Interestingly, Dr Patnaik says alternatives to ward off impoverishment, such as welfare schemes of the sort both the Congress and the Bharatiya Janata Party (BJP) have offered, are not backed by any fiscal guarantees and are placebos at best. For instance, what is the point of transferring money to the female in the house in the belief that this will pay for the children's school fees, if there are no schools nearby? All that happens is private schools raise fees if they know such transfers are imminent. His solution is to provide constitutional guarantees and place the responsibility on the state. The whole thing can be paid for via taxes such as an inheritance tax.
Not everyone, even in the Left, would agree. Outside the Left, given the steadily receding electoral imprint of the Left parties among the people, there appear to be even fewer takers for the argument. But in his essays, Yechury makes a powerful case for fighting the BJP, a line the CPI (M) adopted at its 16th Party Congress in Calcutta in 1998 shortly after the BJP came to power at the Centre, that it must become the main force in mobilising democratic forces. To the point that when in 2004, Sonia Gandhi decided she would not become Prime Minister, it was Sitaram Yechury who tried to convince her otherwise.

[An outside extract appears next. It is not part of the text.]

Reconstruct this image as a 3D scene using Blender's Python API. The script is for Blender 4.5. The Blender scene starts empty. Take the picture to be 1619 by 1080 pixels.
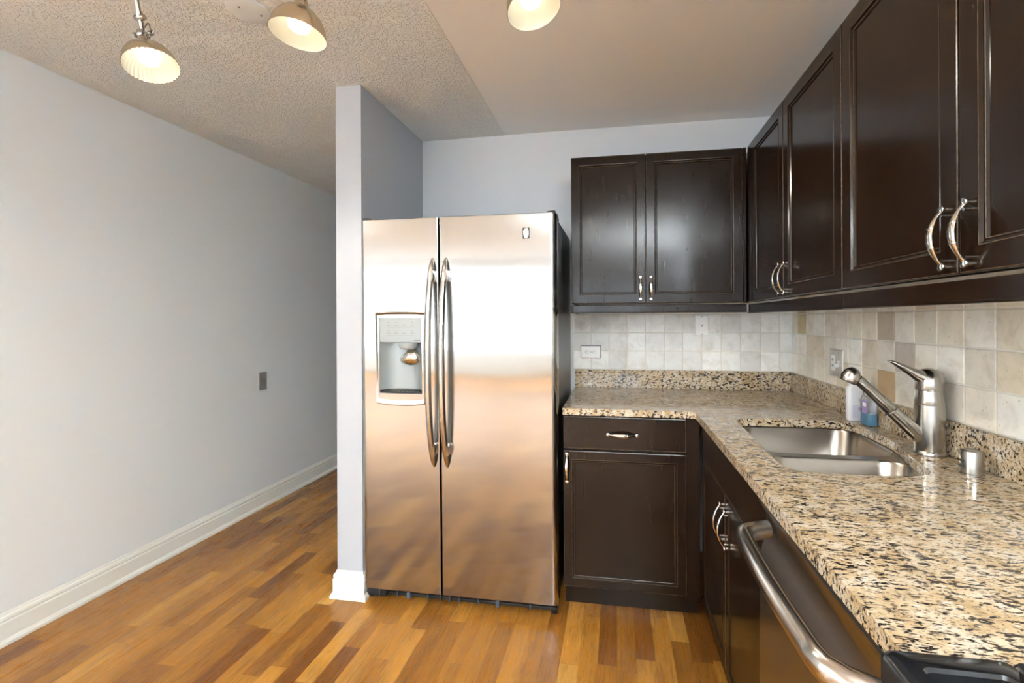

Why should the BJP be fought? His article, first published as a CPI (M) pamphlet in 1993, days after the Babri Masjid was razed, reflects both rage and pain and contests all the reasons for the demolition, citing Vivekananda and Adi Shankara. It also challenges many assertions about Muslims, such as polygamy (more Hindus do it), the rate of growth of the minority population in India (the fears that minorities can ever overtake the majority numerically are unscientific), and mosque demolition in Islamic states (they're theocratic, India is not). In another article on 'What is Hindu Rashtra?', published in Frontline, he quotes extensively from M S Golwalkar to point out that many premises about the Hindu Rashtra are actually ahistorical. And the last piece, 'India at 75', published in 2021, takes a look at the BJP-led government's record. It says: 'The new narrative suggests that while we achieved our independence on 15 August, 1947, India's real freedom was achieved with the abrogation of Article 370 and 35 A of our Constitution, the dissolution of the state of Jammu & Kashmir on 5 August 2019, and the formal launching of the Ram temple construction in Ayodhya on 5 August 2020'.
Till the end of his life, Yechury believed that there could be a future free of exploitation, inequity, injustice and denial of human dignity to millions. He believed the state must have no religion and every individual must be free to practise any religion they liked. Many will continue to find his ideals illuminating and inspiring. This book is for them.